Il 9 giugno 2022, il Presidente del Consiglio dei Ministri Mario Draghi nomina il Presidente della Regione Toscana Eugenio Giani come commissario straordinario per l’installazione di un rigassificatore galleggiante da posizionare all’interno del porto di Piombino; ancora oggi non è chiaro quali azioni siano state esperite sulle criticità del territorio e sulla sicurezza degli abitanti. Questi impianti in Italia sono collocati nelle province di Rovigo, La Spezia, Livorno e da questa estate a Piombino. Altri due impianti sono stati ipotizzati a Porto Empedocle e a Gioia Tauro. Sul tema rigassificatore toscano, Alternativa, è intervenuta fin dall’inizio con una interpellanza parlamentare e partecipando attivamente sia durante il dibattito sia alla manifestazione di Piombino dello scorso 11 marzo.
Oggi la discussione rimane aperta e continua a focalizzarsi sull’opportunità di aver inaugurato un impianto del genere in un’area già sede di acciaierie ed in fase di riconversione verso il settore turistico ed ittico. La discussione nasce infatti dalle tante riflessioni di cittadini, associazioni, comitati e tecnici sulla possibilità che, durante il processo che riporta il metano allo stato gassoso, vengano utilizzati agenti chimici quali l’ipoclorito di sodio ed il metabisolfito di sodio. Questi agenti potrebbero essere riversati in mare affinché non si otturino le pompe di aspirazione mentre la stessa risorsa idrica potrebbe essere reimmessa in mare a delle temperature dannose per l’ecosistema. Se così fosse, questo processo appare nettamente in contrasto con quanto previsto dalla legge 391/2001 – ratifica dell’Accordo di protezione del santuario dei cetacei “Pelagus” e con l’articolo 5 comma 4 del DL 50/2022 “aiuti” per quanto concerne il mancato rispetto da parte del Commissario nel non assolvere, nell’autorizzazione, alla valutazione dell’impatto sanitario, paesaggistico e urbanistico.
Facciamo focus sul fatto che la nave “rigassificatrice” di Piombino è lunga circa 300 metri per 40 metri di larghezza ed è stata posizionata direttamente nel porto di Piombino ed agganciata ad un tubo che dal porto si dipana nel sottosuolo per circa 8 chilometri prima di connettersi alla rete nazionale del gas.

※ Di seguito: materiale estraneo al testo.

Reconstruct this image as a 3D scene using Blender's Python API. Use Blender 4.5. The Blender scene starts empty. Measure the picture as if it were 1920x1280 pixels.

In questo contesto dobbiamo anche tenere conto del fatto che l’impianto di rigassificazione “OLT” installato a Livorno, risulta essere un impianto praticamente “gemello” rispetto a quello di Piombino ma che a differenza di quest’ultimo è stato posizionato a circa 12 miglia nautiche dalla costa per garantire i necessari margini di sicurezza in caso di malfunzionamenti o eventi critici gravi, oltre che prevedere una zona di interdizione di 3 chilometri che invece a Piombino è di soli 250 metri.
Proprio in questo contesto nasce la domanda su quali valutazioni siano state fatte circa la strategicità del sito rispetto al fabbisogno nazionale e se tutto ciò risponda ai criteri della transizione ecologica prevedendo eventuali eventi avversi per la sicurezza e la salute dei cittadini. Se come dicono, le riserve di gas italiano sono al 90% del fabbisogno, allora ci domandiamo qual’ era l’emergenza e l’urgenza di spendere milioni di euro in modo così veloce alla luce del fatto che come annunciato, il prossimo passo tra tre anni sarà il trasferimento della nave a Vado Ligure. Oggi i piombinesi sospettano che quest’ultima scelta sia dovuta alla inattività della nave che tra l’altro non ha ancora portato allo sviluppo dei posti di lavoro promessi da Snam e dal Commissario Giani. Se fosse così si tratta di un fallimento a 360° che, quando tra qualche mese verranno effettuate delle rilevazioni certe, ci auguriamo non faccia registrare lo scarico dell’ipoclorito ai danni del nostro mare e di riflesso anche nostri.